Frequently Asked Questions
What real-world throughput can the 2.5GbE port deliver, and what infrastructure do I need to use it?
2.5GbE supports up to ~280 MB/s theoretical throughput — roughly 2.5x the ceiling of gigabit. To realize that speed, your switch and client machine both need 2.5GbE ports. If your network is still 1GbE, the TS-431P3-2G falls back gracefully to 1GbE via its second port, but you won't see the bandwidth gain until you upgrade the network path.
Is the 2GB default RAM sufficient, and what is the upgrade ceiling?
The unit ships with 2GB DDR3L SODIMM and supports a maximum of 8GB via a single expansion slot. For basic SMB file serving and backup tasks, 2GB is workable. Running containerized applications or multiple simultaneous VMs in QNAP's virtualization layer will benefit from upgrading to 4GB or 8GB, as the AL-314 processor can be memory-bandwidth-limited before it hits CPU ceiling.
Which RAID configurations does the TS-431P3-2G support across its four bays?
The four 3.5-inch SATA bays support JBOD, RAID 0, RAID 1, RAID 5, RAID 6, and RAID 10. For a home or small office use case prioritizing data protection over raw capacity, RAID 5 across four drives gives a single-drive fault tolerance with 75% usable capacity.

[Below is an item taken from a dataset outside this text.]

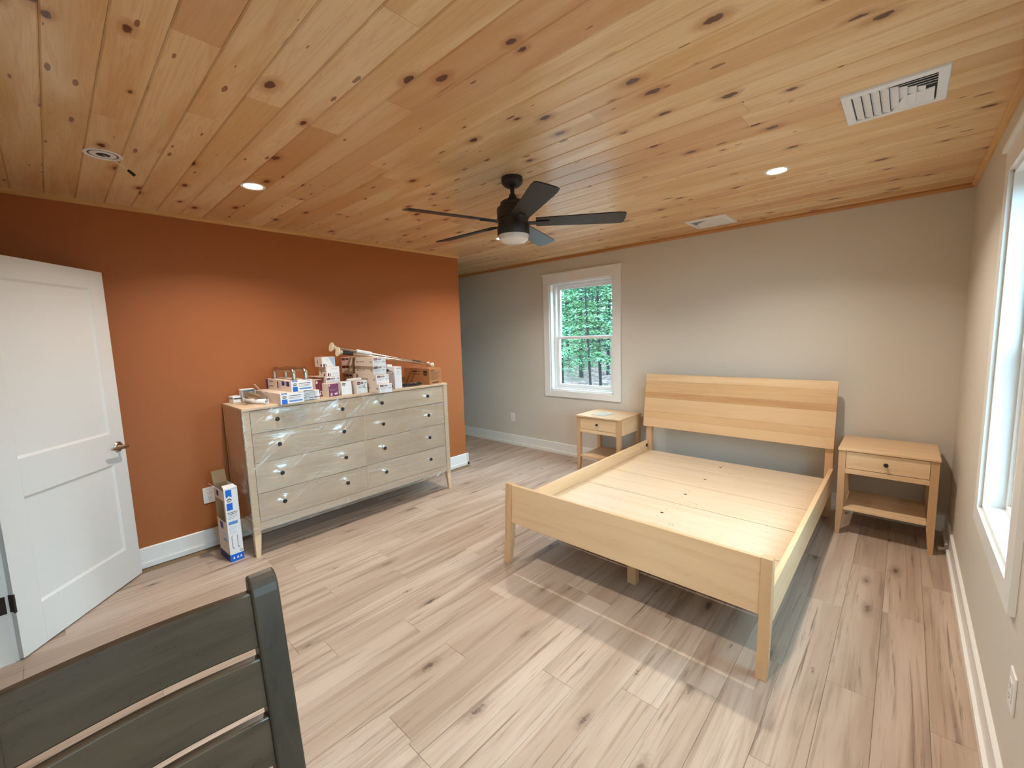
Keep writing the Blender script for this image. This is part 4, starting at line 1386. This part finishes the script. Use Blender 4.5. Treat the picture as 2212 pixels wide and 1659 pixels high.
F.text('print_white', 'Moen', 0.12 * wd, 0.089, 0.38 * wd, 0.095)
F.rect('grey_tab', 'ink', 0.10 * wd, 0.076, 0.36 * wd, 0.081)
F.lines('pale_blue', 0.12 * wd, 0.45 * wd, 0.050, 4, 0.008, 0.001)
F.lines('pale_blue', 0.60 * wd, 0.90 * wd, 0.050, 4, 0.008, 0.001)
F.done()
# tower of three small cartons behind
tw = -3.815
t, F, S, wd = carton('stacked_carton', 'white carton with maroon logo at the bottom of the three box tower', tw + 0.02, 0.24, -2.790, -2.665, ZT, 0.150, 0.05, group='three box tower')
F.rect('logo_block', 'maroon', 0.05 * wd, 0.122, 0.32 * wd, 0.140)
F.text('print_white', 'Moen', 0.09 * wd, 0.127, 0.28 * wd, 0.136)
F.rect('grey_tab', 'ink', 0.37 * wd, 0.125, 0.63 * wd, 0.137)
F.rect('print_line', 'print_white', 0.41 * wd, 0.129, 0.59 * wd, 0.133, 2)
F.rect('print_line', 'ink_soft', 0.80 * wd, 0.128, 0.94 * wd, 0.136)
F.lines('ink_soft', 0.08 * wd, 0.6 * wd, 0.115, 3, 0.009, 0.002)
F.done()
B(-0.25, -0.02, -0.10, -0.0635, 0.1505, 0.1525).build('open_flap', 'carton_side', t)
t, F, S, wd = carton('stacked_carton', 'white carton with faint sketches in the middle of the three box tower', tw + 0.01, 0.13, -2.775, -2.660, ZT + 0.1506, 0.080, 0.06, group='three box tower')
F.rect('logo_block', 'maroon', 0.09 * wd, 0.004, 0.20 * wd, 0.028)
F.rect('grey_tab', 'ink', 0.26 * wd, 0.004, 0.31 * wd, 0.028)
F.line('pictogram', 'ink_soft', [(0.34 * wd, 0.056), (0.40 * wd, 0.062), (0.55 * wd, 0.064), (0.80 * wd, 0.064)], 0.0018)
for k_ in range(4):
    F.rect('print_line', 'pale_blue', (0.48 + 0.12 * k_) * wd, 0.014, (0.52 + 0.12 * k_) * wd, 0.030)
F.done()
S.rect('pictogram', 'ink_brown', 0.085, 0.004, 0.105, 0.022)
S.rect('pictogram', 'ink_brown', 0.045, 0.026, 0.055, 0.046)
S.rect('pictogram', 'ink_brown', 0.095, 0.040, 0.118, 0.046)
S.done()
t, F, S, wd = carton('stacked_carton', 'white and pale blue carton on top of the three box tower', tw + 0.0, 0.13, -2.800, -2.688, ZT + 0.2312, 0.082, 0.04, group='three box tower')
F.poly('pale_triangle', 'pale_blue', [(0.52 * wd, 0.078), (0.80 * wd, 0.012), (0.97 * wd, 0.003), (0.97 * wd, 0.079)][::-1])
F.line('pictogram', 'ink_soft', [(0.30 * wd, 0.054), (0.36 * wd, 0.060), (0.42 * wd, 0.060)], 0.002)
F.rect('logo_block', 'maroon', 0.07 * wd, 0.002, 0.19 * wd, 0.026)
F.rect('grey_tab', 'ink', 0.25 * wd, 0.004, 0.30 * wd, 0.026)
F.done()
S.rect('pictogram', 'ink_brown', 0.100, 0.006, 0.124, 0.024)
S.rect('pictogram', 'ink_brown', 0.05, 0.03, 0.06, 0.055)
S.done()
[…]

Does this NAS support AES hardware encryption without a major performance penalty?
The Annapurna Labs AL-314 includes hardware-accelerated AES-256 encryption. Enabling volume encryption incurs a smaller throughput penalty than software-only encryption implementations, making it practical for always-on encrypted shares without saturating the CPU.
Can the TS-431P3-2G run QNAP's container and virtualization apps at this spec level?
It can run QTS Container Station for lightweight Docker containers, but the 1.7GHz quad-core AL-314 is ARM-based with modest integer throughput. Demanding workloads like multiple simultaneous transcodes or heavy containerized applications will hit CPU and memory limits. This platform is best suited to storage and backup roles with light app usage.